* EXERCISE
Copy out all of the data below with no alterations.

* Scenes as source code
-- Start --

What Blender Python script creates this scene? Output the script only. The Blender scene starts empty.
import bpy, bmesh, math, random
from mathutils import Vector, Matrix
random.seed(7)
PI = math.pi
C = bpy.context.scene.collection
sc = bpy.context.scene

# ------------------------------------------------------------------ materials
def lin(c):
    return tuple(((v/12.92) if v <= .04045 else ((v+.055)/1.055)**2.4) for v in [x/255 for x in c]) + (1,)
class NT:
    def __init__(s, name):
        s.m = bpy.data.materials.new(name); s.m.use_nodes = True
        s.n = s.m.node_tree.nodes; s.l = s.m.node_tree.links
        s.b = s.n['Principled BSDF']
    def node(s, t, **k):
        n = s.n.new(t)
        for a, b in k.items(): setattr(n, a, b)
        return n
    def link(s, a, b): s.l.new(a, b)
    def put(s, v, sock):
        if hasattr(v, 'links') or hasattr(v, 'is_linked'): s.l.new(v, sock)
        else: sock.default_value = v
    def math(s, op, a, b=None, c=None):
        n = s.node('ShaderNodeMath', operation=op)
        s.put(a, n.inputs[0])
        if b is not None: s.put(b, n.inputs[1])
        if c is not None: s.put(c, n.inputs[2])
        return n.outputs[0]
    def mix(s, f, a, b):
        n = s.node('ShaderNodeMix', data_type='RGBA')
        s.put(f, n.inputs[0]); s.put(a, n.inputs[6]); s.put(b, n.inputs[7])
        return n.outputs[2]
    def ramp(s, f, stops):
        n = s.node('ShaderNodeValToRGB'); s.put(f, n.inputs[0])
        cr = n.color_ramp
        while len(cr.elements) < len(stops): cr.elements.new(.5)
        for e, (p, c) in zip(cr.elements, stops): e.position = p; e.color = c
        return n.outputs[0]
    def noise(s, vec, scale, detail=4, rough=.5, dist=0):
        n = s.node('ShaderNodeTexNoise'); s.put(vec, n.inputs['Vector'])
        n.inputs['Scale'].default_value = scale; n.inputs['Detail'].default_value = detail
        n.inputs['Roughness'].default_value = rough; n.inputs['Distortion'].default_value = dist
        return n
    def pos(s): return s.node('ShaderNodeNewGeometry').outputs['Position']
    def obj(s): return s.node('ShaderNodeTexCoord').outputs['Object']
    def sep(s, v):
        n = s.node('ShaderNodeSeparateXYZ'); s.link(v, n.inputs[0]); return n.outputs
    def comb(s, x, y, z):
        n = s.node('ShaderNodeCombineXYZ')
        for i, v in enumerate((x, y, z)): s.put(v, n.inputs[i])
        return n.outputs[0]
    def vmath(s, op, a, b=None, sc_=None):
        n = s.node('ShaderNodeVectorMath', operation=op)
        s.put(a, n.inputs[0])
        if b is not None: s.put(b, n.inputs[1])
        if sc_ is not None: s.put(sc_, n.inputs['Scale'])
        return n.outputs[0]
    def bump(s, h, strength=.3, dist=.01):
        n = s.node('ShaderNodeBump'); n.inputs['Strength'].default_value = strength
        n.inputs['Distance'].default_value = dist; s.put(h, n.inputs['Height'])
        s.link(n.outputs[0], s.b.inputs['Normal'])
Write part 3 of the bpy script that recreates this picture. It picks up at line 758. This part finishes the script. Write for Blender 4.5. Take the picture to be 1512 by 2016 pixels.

-- End --

* EXERCISE RESPONSE
What Blender Python script creates this scene? Output the script only. The Blender scene starts empty.
import bpy, bmesh, math, random
from mathutils import Vector, Matrix
random.seed(7)
PI = math.pi
C = bpy.context.scene.collection
sc = bpy.context.scene

# ------------------------------------------------------------------ materials
def lin(c):
    return tuple(((v/12.92) if v <= .04045 else ((v+.055)/1.055)**2.4) for v in [x/255 for x in c]) + (1,)
class NT:
    def __init__(s, name):
        s.m = bpy.data.materials.new(name); s.m.use_nodes = True
        s.n = s.m.node_tree.nodes; s.l = s.m.node_tree.links
        s.b = s.n['Principled BSDF']
    def node(s, t, **k):
        n = s.n.new(t)
        for a, b in k.items(): setattr(n, a, b)
        return n
    def link(s, a, b): s.l.new(a, b)
    def put(s, v, sock):
        if hasattr(v, 'links') or hasattr(v, 'is_linked'): s.l.new(v, sock)
        else: sock.default_value = v
    def math(s, op, a, b=None, c=None):
        n = s.node('ShaderNodeMath', operation=op)
        s.put(a, n.inputs[0])
        if b is not None: s.put(b, n.inputs[1])
        if c is not None: s.put(c, n.inputs[2])
        return n.outputs[0]
    def mix(s, f, a, b):
        n = s.node('ShaderNodeMix', data_type='RGBA')
        s.put(f, n.inputs[0]); s.put(a, n.inputs[6]); s.put(b, n.inputs[7])
        return n.outputs[2]
    def ramp(s, f, stops):
        n = s.node('ShaderNodeValToRGB'); s.put(f, n.inputs[0])
        cr = n.color_ramp
        while len(cr.elements) < len(stops): cr.elements.new(.5)
        for e, (p, c) in zip(cr.elements, stops): e.position = p; e.color = c
        return n.outputs[0]
    def noise(s, vec, scale, detail=4, rough=.5, dist=0):
        n = s.node('ShaderNodeTexNoise'); s.put(vec, n.inputs['Vector'])
        n.inputs['Scale'].default_value = scale; n.inputs['Detail'].default_value = detail
        n.inputs['Roughness'].default_value = rough; n.inputs['Distortion'].default_value = dist
        return n
    def pos(s): return s.node('ShaderNodeNewGeometry').outputs['Position']
    def obj(s): return s.node('ShaderNodeTexCoord').outputs['Object']
    def sep(s, v):
        n = s.node('ShaderNodeSeparateXYZ'); s.link(v, n.inputs[0]); return n.outputs
    def comb(s, x, y, z):
        n = s.node('ShaderNodeCombineXYZ')
        for i, v in enumerate((x, y, z)): s.put(v, n.inputs[i])
        return n.outputs[0]
    def vmath(s, op, a, b=None, sc_=None):
        n = s.node('ShaderNodeVectorMath', operation=op)
        s.put(a, n.inputs[0])
        if b is not None: s.put(b, n.inputs[1])
        if sc_ is not None: s.put(sc_, n.inputs['Scale'])
        return n.outputs[0]
    def bump(s, h, strength=.3, dist=.01):
        n = s.node('ShaderNodeBump'); n.inputs['Strength'].default_value = strength
        n.inputs['Distance'].default_value = dist; s.put(h, n.inputs['Height'])
        s.link(n.outputs[0], s.b.inputs['Normal'])
Write part 3 of the bpy script that recreates this picture. It picks up at line 758. This part finishes the script. Write for Blender 4.5. Take the picture to be 1512 by 2016 pixels.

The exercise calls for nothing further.